Выбрать главу

Может быть, именно для того, чтобы как-то выйти из столь противоречивого положения, он и согласился на назначение Мао, втайне надеясь с помощью этого «знатока» крестьянства «протолкнуть» в деревне «левый» курс в обход Коминтерна (в случае провала всю вину можно было свалить на «заблуждавшегося» секретаря комитета).

Вряд ли Мао догадывался об этой игре. 6-й набор курсов крестьянского движения, во главе которого он стоял, к тому времени, когда его пригласили в Шанхай, уже два месяца как закончил занятия, и он мог с легкой душой принять новое назначение.
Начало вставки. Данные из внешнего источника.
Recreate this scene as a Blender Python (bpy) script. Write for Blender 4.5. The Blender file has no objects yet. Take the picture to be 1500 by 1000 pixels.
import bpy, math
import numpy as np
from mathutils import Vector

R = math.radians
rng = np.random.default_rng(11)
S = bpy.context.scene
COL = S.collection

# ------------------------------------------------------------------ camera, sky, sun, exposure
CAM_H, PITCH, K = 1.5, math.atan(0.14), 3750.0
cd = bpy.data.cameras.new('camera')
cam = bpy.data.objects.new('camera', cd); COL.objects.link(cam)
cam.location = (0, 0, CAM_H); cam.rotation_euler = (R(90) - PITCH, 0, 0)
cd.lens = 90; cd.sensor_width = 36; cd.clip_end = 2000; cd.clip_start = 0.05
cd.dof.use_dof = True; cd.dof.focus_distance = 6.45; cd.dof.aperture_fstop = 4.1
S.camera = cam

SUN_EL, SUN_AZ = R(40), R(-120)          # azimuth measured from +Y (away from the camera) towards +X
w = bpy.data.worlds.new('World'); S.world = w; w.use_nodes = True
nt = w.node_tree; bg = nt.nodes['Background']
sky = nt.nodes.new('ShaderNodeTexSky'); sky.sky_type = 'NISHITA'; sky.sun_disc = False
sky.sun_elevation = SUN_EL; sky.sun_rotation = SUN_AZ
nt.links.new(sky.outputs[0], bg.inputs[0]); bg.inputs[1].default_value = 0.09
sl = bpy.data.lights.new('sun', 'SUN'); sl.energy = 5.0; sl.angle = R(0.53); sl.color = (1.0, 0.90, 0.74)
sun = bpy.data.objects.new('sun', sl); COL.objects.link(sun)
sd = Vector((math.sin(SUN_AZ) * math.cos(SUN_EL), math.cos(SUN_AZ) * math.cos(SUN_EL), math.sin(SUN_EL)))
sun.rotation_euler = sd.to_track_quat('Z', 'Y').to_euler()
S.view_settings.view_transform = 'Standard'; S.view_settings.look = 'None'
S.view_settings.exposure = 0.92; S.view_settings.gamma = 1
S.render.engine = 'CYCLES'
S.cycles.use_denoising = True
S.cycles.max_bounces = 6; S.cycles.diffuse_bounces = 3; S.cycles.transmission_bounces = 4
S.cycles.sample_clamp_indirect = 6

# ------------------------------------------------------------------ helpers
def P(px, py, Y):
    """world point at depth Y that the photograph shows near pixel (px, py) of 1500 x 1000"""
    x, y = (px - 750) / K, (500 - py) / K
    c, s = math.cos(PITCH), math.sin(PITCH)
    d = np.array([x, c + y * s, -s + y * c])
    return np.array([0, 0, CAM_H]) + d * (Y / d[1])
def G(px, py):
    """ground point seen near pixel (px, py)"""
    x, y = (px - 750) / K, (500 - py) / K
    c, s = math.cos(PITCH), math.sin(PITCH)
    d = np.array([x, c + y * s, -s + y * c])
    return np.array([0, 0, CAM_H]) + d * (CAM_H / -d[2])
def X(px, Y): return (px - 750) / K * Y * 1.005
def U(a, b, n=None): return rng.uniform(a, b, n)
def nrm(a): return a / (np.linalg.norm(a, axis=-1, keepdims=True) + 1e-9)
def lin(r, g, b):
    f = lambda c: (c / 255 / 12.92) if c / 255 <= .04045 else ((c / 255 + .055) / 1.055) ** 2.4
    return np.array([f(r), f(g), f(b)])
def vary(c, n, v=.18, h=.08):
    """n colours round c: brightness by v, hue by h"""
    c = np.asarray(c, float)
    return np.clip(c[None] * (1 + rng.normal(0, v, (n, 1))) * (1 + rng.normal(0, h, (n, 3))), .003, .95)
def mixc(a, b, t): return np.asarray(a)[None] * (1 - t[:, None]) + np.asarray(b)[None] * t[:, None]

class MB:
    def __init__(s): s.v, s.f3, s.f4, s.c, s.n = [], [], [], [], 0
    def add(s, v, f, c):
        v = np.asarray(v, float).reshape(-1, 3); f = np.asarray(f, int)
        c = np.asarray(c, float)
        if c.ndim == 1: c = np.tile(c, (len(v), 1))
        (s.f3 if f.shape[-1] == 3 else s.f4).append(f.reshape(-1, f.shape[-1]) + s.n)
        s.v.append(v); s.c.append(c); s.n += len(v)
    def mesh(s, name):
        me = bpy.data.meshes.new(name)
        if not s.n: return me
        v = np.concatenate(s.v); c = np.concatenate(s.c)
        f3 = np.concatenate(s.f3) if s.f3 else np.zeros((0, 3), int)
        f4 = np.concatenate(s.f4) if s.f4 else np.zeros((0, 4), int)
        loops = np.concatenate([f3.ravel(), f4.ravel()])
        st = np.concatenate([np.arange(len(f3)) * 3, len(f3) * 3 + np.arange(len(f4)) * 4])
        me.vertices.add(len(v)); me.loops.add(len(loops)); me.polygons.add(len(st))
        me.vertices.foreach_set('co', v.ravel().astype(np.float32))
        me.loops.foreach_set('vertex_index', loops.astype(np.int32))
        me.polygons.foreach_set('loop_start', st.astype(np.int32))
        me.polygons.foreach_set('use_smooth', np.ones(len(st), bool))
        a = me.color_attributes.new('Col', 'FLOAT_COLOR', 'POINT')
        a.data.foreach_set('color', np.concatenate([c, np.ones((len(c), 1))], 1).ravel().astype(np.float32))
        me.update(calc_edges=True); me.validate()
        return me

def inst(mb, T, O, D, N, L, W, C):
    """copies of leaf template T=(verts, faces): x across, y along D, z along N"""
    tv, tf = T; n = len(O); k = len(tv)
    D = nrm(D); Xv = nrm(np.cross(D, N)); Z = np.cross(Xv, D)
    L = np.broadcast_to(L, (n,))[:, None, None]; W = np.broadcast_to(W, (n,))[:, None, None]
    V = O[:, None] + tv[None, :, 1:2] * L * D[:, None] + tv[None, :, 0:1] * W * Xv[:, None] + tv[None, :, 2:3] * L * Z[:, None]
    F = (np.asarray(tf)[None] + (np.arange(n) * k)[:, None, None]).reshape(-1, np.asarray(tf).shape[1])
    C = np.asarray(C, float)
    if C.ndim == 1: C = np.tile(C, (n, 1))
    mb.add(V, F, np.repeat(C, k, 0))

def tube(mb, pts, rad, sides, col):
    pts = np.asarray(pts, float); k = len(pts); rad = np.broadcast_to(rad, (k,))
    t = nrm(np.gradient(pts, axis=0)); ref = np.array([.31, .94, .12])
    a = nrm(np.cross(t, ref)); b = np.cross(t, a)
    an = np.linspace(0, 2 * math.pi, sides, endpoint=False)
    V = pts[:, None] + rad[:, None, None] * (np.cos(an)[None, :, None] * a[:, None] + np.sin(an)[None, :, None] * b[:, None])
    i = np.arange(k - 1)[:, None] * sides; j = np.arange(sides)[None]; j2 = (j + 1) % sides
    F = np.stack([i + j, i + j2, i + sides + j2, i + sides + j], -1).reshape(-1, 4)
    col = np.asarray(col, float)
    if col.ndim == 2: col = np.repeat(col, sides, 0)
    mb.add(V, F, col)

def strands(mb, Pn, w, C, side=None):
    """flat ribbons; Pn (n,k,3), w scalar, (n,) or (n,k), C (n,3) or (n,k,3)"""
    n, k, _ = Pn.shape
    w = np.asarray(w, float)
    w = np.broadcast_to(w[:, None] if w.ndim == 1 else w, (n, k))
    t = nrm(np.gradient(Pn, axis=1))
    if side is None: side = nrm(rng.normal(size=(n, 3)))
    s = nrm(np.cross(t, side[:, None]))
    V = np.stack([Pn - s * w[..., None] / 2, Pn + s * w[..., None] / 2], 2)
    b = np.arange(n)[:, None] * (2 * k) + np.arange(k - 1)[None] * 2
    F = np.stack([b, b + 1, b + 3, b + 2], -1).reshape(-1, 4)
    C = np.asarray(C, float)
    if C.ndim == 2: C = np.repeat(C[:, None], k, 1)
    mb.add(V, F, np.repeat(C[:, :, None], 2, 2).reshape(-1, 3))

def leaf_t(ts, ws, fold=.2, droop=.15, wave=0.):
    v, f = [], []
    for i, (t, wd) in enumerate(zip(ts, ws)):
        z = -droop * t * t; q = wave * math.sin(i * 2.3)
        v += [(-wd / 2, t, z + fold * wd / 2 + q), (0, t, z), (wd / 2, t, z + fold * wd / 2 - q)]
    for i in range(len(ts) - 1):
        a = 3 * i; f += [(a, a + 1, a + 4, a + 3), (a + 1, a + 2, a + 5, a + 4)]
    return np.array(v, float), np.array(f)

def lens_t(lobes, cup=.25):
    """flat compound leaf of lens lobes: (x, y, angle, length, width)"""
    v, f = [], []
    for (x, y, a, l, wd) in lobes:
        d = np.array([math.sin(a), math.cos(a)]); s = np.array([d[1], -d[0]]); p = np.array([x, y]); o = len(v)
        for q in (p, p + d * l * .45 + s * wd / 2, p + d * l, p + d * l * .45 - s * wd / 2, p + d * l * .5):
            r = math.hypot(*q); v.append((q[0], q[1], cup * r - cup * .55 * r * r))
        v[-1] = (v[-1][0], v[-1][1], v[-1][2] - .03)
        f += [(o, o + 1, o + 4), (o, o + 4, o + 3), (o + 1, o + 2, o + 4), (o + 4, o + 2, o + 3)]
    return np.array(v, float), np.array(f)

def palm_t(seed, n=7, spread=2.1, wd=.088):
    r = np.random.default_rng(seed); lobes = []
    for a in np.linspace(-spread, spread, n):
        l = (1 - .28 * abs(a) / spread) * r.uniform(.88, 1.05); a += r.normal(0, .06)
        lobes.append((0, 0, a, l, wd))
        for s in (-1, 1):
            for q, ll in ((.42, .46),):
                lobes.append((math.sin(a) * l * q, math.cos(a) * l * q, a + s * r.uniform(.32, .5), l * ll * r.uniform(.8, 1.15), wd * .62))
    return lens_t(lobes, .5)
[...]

Одновременно с ним из Кантона выехала вся его семья. Его дорогая «Зорюшка» вновь ждала ребенка (она находилась на пятом месяце), так что по обоюдному согласию было решено, что она вместе с детьми и матерью вернется в Чаншу7. Что за судьба! Они опять расставались, но Кайхуэй больше не сетовала. Она понимала: Мао нужен был революции, которая, как огненный смерч, стремительно неслась по стране.

В Шанхае он, однако, долго не задержался, быстро разобравшись в хитросплетениях внутрипартийной политики. Обстановка в аппарате ЦИК была крайне нервная, партийное руководство раздирали склоки и дрязги. Большую власть приобрел Пэн Шучжи, к которому Мао после истории с Сян Цзинъюй и Цай Хэсэнем мог испытывать только презрение. К тому же за несколько дней до того, как Мао Цзэдун сошел на берег реки Хуанпу, баланс сил между радикалами и умеренными в руководстве КПК изменился. В то время как Мао плыл из Кантона в Шанхай, Войтинский получил директиву из Москвы, прозвучавшую как гром среди ясного неба. Опасаясь за исход Северного похода, Сталин дал указание китайской компартии перейти к тактике дальнейшего отступления, сделав на этот раз уступки даже гоминьдановским «правым»! «Отступить, чтобы потом лучше прыгнуть» — так позже характеризовал эту тактику один из сталинских публицистов, редактор журнала «Коммунистический Интернационал» Александр Самойлович Мартынов8.

Сталин исходил из того, что с развитием военной обстановки в Китае баланс сил в ГМД становился все очевиднее не в пользу китайской компартии, а потому КПК демонстрировала полное бессилие в вопросе об очищении Гоминьдана от «антикоммунистов». 26 октября по предложению сталинского единомышленника, наркома по военным и морским делам СССР Климента Ефремовича Ворошилова Политбюро ЦК ВКП(б) приняло директиву, запрещавшую развертывание в Китае борьбы против буржуазии и феодальной интеллигенции, то есть тех, кого Коминтерн традиционно относил к «правым». Разумеется, надежды на будущую коммунизацию чанкайшистской партии ни у Сталина, ни у его сторонников не исчезли. Речь шла только о смене тактической линии. (Интересно, что, комментируя октябрьскую директиву уже после поражения коммунистического движения в Китае, на июльско-августовском пленуме ЦК и ЦКК ВКП(б) 1927 года, Сталин охарактеризовал ее как досадное недоразумение. «Это была отдельная эпизодическая телеграмма, абсолютно не характерная для линии Коминтерна, для линии нашего руководства», — объяснил он, назвав указанную директиву «бесспорно ошибочной»9. Как отдельное, сиюминутное событие оценил ее и Ворошилов, который, правда, считал ее безукоризненно правильной10. Не странно ли?)